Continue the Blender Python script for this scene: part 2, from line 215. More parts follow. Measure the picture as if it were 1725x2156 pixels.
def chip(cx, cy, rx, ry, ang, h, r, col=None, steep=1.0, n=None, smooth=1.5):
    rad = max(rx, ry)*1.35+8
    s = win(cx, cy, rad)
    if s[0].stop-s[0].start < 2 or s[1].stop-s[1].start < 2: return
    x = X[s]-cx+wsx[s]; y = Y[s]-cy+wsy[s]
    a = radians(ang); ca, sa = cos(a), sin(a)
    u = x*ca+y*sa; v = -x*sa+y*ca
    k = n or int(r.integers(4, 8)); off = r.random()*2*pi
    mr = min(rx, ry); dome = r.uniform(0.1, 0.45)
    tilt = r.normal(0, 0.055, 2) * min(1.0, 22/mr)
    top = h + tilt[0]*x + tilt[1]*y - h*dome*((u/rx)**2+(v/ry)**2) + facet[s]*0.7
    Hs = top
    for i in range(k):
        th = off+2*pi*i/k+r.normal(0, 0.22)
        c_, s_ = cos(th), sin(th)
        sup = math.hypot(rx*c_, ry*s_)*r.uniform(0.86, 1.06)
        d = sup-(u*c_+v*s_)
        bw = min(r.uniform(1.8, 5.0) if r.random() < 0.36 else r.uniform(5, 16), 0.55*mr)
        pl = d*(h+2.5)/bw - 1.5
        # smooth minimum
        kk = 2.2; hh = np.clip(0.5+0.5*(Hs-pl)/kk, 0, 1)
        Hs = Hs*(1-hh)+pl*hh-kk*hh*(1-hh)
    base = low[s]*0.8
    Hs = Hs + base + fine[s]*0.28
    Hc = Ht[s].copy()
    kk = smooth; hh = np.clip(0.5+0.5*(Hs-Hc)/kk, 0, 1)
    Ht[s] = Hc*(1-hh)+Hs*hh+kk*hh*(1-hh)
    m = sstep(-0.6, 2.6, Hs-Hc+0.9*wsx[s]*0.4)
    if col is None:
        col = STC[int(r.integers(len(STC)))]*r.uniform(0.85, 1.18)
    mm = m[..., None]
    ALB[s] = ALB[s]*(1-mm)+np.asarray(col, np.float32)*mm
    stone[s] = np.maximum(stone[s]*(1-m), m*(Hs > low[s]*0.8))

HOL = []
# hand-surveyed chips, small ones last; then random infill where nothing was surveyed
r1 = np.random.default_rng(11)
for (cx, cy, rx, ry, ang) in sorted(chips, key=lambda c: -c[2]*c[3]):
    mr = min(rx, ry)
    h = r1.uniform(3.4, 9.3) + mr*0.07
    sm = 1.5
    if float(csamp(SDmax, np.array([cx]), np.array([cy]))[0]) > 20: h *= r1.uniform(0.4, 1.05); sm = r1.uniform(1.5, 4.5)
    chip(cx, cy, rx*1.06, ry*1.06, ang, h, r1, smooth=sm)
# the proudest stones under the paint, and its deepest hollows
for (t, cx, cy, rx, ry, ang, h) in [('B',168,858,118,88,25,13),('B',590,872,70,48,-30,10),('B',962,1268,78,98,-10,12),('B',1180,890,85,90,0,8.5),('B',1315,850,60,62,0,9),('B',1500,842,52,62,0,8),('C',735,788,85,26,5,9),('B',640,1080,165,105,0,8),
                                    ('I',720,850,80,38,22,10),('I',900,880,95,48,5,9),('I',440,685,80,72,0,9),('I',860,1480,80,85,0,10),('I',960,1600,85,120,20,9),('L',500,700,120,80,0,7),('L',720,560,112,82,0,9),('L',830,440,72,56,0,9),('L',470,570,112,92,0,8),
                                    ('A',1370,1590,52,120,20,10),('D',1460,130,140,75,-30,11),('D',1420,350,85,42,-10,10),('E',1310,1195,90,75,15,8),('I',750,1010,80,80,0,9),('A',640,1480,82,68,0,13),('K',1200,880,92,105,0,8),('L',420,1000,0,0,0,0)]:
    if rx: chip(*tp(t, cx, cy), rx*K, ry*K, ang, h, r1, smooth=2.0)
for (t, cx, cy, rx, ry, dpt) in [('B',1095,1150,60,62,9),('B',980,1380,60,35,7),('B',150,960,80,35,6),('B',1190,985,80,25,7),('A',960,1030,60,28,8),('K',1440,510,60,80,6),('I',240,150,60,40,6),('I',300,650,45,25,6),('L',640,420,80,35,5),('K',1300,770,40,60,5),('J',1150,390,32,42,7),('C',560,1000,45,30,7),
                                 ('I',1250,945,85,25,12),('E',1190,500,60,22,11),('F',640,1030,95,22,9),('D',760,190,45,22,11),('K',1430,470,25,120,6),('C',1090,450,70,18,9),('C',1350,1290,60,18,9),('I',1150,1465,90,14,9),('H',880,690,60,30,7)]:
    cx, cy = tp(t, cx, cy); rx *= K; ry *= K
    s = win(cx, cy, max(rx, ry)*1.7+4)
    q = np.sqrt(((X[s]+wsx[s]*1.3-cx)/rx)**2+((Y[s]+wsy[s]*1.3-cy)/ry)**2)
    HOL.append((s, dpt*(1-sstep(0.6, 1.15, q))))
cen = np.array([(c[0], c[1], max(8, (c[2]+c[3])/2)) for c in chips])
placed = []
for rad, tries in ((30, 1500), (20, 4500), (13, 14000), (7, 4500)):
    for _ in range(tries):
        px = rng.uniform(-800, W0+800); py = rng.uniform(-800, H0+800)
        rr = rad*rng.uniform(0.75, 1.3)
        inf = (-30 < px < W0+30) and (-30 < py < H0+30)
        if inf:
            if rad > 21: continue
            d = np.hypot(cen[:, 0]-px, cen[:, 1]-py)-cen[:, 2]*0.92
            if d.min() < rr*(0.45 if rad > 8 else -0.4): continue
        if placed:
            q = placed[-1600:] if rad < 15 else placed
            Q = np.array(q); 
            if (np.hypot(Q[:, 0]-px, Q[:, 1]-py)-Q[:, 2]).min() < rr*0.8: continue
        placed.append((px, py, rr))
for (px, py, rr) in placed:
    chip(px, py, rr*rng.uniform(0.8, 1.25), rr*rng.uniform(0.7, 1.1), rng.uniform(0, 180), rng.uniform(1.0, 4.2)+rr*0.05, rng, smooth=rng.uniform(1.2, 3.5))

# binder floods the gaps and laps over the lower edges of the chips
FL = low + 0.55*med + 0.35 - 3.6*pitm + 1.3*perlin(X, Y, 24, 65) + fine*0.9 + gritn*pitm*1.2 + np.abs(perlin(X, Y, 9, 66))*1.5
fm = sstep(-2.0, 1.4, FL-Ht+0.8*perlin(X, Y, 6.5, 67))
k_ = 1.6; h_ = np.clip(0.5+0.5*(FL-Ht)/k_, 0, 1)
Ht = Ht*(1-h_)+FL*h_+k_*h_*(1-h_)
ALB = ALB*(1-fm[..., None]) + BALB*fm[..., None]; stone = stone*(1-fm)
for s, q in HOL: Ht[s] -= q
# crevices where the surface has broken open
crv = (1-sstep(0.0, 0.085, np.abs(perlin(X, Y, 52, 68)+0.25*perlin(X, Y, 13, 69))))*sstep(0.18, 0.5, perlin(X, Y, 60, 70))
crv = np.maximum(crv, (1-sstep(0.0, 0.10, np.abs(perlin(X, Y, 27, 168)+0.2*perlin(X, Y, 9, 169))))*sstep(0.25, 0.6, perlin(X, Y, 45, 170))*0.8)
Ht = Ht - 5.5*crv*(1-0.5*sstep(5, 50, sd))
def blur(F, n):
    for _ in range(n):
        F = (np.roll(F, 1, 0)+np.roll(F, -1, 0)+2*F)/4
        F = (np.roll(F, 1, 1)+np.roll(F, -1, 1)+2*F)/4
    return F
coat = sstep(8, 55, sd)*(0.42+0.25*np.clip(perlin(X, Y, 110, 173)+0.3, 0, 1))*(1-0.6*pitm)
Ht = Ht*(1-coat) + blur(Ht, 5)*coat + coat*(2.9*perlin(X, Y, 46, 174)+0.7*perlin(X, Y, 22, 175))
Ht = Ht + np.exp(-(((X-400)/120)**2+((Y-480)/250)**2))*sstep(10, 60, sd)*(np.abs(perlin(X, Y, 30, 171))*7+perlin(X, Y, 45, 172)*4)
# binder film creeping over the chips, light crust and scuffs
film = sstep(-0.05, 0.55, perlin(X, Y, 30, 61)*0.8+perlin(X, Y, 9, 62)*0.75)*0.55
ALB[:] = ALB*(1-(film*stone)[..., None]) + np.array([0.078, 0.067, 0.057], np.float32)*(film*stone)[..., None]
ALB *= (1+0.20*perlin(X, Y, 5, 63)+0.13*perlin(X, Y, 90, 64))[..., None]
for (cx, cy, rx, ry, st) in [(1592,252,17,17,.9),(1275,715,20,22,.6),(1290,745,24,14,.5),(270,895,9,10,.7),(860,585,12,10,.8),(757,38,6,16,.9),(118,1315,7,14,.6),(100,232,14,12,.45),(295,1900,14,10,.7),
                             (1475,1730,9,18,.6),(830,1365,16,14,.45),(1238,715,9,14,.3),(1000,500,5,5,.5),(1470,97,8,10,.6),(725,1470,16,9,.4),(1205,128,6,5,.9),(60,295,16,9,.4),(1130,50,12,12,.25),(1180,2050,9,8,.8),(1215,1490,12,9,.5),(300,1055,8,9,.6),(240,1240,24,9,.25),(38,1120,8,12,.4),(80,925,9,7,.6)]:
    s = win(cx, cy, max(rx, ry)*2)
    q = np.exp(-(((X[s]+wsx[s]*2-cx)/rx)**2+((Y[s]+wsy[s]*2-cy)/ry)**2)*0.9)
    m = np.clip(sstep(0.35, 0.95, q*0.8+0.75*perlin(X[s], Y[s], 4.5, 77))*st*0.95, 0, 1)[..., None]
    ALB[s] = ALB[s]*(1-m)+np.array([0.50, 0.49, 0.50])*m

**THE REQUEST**
Looking at the material above, please copy exactly every line from its first line through the line containing "stone[s] = np.maximum(stone[s]*(1-m), m*(Hs", with both ends included and nothing else.

**SOLUTION TO THIS TASK**
Continue the Blender Python script for this scene: part 2, from line 215. More parts follow. Measure the picture as if it were 1725x2156 pixels.
def chip(cx, cy, rx, ry, ang, h, r, col=None, steep=1.0, n=None, smooth=1.5):
    rad = max(rx, ry)*1.35+8
    s = win(cx, cy, rad)
    if s[0].stop-s[0].start < 2 or s[1].stop-s[1].start < 2: return
    x = X[s]-cx+wsx[s]; y = Y[s]-cy+wsy[s]
    a = radians(ang); ca, sa = cos(a), sin(a)
    u = x*ca+y*sa; v = -x*sa+y*ca
    k = n or int(r.integers(4, 8)); off = r.random()*2*pi
    mr = min(rx, ry); dome = r.uniform(0.1, 0.45)
    tilt = r.normal(0, 0.055, 2) * min(1.0, 22/mr)
    top = h + tilt[0]*x + tilt[1]*y - h*dome*((u/rx)**2+(v/ry)**2) + facet[s]*0.7
    Hs = top
    for i in range(k):
        th = off+2*pi*i/k+r.normal(0, 0.22)
        c_, s_ = cos(th), sin(th)
        sup = math.hypot(rx*c_, ry*s_)*r.uniform(0.86, 1.06)
        d = sup-(u*c_+v*s_)
        bw = min(r.uniform(1.8, 5.0) if r.random() < 0.36 else r.uniform(5, 16), 0.55*mr)
        pl = d*(h+2.5)/bw - 1.5
        # smooth minimum
        kk = 2.2; hh = np.clip(0.5+0.5*(Hs-pl)/kk, 0, 1)
        Hs = Hs*(1-hh)+pl*hh-kk*hh*(1-hh)
    base = low[s]*0.8
    Hs = Hs + base + fine[s]*0.28
    Hc = Ht[s].copy()
    kk = smooth; hh = np.clip(0.5+0.5*(Hs-Hc)/kk, 0, 1)
    Ht[s] = Hc*(1-hh)+Hs*hh+kk*hh*(1-hh)
    m = sstep(-0.6, 2.6, Hs-Hc+0.9*wsx[s]*0.4)
    if col is None:
        col = STC[int(r.integers(len(STC)))]*r.uniform(0.85, 1.18)
    mm = m[..., None]
    ALB[s] = ALB[s]*(1-mm)+np.asarray(col, np.float32)*mm
    stone[s] = np.maximum(stone[s]*(1-m), m*(Hs > low[s]*0.8))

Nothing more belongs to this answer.